* _Supplied material_:
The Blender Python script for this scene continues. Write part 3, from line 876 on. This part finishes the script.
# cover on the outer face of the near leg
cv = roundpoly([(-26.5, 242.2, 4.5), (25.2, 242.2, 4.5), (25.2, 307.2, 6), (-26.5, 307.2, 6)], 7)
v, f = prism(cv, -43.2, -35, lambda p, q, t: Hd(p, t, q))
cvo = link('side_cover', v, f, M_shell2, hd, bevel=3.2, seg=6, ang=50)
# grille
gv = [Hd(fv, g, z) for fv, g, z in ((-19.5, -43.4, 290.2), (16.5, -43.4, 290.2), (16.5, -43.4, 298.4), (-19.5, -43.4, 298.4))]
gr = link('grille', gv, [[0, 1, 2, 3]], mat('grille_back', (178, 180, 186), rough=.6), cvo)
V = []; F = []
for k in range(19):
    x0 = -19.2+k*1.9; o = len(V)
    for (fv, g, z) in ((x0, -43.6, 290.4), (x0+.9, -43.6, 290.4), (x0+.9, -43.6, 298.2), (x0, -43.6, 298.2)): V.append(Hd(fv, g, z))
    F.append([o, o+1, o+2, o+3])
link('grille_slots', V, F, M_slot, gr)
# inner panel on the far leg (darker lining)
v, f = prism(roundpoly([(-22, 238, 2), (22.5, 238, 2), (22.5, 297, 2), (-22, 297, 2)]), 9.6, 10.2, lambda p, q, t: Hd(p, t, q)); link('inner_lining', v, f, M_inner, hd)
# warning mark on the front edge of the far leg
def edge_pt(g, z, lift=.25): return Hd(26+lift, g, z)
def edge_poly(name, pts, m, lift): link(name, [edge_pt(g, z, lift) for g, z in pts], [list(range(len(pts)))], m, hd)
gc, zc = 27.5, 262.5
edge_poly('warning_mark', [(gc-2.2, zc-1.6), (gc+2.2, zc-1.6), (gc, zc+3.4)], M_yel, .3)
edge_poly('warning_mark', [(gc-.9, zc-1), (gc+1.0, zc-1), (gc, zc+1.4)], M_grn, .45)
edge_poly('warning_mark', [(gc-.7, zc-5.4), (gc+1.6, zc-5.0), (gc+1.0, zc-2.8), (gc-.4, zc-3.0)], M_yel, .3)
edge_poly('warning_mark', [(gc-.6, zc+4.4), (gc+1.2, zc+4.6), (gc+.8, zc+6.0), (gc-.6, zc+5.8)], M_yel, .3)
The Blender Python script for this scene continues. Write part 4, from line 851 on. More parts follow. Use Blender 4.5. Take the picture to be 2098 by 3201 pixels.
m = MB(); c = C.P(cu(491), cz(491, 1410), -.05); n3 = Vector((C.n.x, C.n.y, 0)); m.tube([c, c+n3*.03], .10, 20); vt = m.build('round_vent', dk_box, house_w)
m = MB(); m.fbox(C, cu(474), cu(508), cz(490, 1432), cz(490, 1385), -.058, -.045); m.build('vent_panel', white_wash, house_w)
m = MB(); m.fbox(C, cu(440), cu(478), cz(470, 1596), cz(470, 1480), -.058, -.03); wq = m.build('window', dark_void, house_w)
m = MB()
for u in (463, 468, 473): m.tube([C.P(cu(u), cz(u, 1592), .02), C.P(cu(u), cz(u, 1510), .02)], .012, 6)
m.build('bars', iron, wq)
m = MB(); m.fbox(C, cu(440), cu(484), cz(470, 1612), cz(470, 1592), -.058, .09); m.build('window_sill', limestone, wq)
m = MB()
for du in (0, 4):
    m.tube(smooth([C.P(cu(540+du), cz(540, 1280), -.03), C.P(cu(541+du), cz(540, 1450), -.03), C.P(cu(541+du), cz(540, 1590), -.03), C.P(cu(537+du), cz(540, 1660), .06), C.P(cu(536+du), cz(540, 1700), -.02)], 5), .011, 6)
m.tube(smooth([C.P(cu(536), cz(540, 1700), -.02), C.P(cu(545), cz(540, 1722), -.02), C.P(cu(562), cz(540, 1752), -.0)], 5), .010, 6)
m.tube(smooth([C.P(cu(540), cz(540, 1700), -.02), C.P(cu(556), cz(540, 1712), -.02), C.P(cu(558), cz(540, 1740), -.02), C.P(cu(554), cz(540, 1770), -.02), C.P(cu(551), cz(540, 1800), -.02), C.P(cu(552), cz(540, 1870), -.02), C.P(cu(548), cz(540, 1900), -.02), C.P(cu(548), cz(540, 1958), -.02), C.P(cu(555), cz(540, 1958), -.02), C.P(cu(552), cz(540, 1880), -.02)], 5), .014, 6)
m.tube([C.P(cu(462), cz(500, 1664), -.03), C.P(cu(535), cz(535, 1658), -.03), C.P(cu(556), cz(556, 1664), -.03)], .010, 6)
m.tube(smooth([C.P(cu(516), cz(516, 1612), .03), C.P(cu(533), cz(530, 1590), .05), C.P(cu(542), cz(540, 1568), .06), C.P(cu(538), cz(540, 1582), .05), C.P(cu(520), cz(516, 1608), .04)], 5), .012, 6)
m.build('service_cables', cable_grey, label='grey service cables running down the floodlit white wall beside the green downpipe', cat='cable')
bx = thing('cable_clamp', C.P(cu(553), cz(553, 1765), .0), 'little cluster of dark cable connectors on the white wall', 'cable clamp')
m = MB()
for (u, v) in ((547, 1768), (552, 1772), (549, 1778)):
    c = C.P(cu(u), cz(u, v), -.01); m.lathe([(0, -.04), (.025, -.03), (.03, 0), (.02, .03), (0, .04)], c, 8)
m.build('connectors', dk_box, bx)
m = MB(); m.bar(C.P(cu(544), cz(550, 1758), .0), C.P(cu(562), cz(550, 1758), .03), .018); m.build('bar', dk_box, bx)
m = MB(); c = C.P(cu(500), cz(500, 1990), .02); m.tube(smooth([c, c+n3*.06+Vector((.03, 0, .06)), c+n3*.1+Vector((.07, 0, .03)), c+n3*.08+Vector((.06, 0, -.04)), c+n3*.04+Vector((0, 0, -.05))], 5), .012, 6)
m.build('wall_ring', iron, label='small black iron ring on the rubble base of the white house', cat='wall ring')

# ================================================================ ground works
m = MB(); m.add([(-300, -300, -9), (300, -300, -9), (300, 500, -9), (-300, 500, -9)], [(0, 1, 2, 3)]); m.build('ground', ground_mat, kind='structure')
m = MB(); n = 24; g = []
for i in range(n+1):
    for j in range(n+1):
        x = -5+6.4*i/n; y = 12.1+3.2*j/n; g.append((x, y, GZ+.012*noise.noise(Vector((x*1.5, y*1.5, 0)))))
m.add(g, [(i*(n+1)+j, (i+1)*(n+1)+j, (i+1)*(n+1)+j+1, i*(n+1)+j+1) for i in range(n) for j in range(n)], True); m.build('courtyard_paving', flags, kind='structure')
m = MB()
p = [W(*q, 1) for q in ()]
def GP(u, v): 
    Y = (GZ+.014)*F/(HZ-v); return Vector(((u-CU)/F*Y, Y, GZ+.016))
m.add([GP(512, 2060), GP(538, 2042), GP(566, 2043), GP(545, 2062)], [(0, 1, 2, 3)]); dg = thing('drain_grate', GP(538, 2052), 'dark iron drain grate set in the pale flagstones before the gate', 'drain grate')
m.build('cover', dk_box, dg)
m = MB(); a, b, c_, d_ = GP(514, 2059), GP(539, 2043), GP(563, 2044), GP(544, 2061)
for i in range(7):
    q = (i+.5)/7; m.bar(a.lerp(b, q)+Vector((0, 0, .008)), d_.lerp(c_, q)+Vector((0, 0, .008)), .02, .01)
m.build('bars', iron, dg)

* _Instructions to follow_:
Within the listing, how many lines hold the word "Write"? Only the number is to be given.

* _Reply to the task_:
2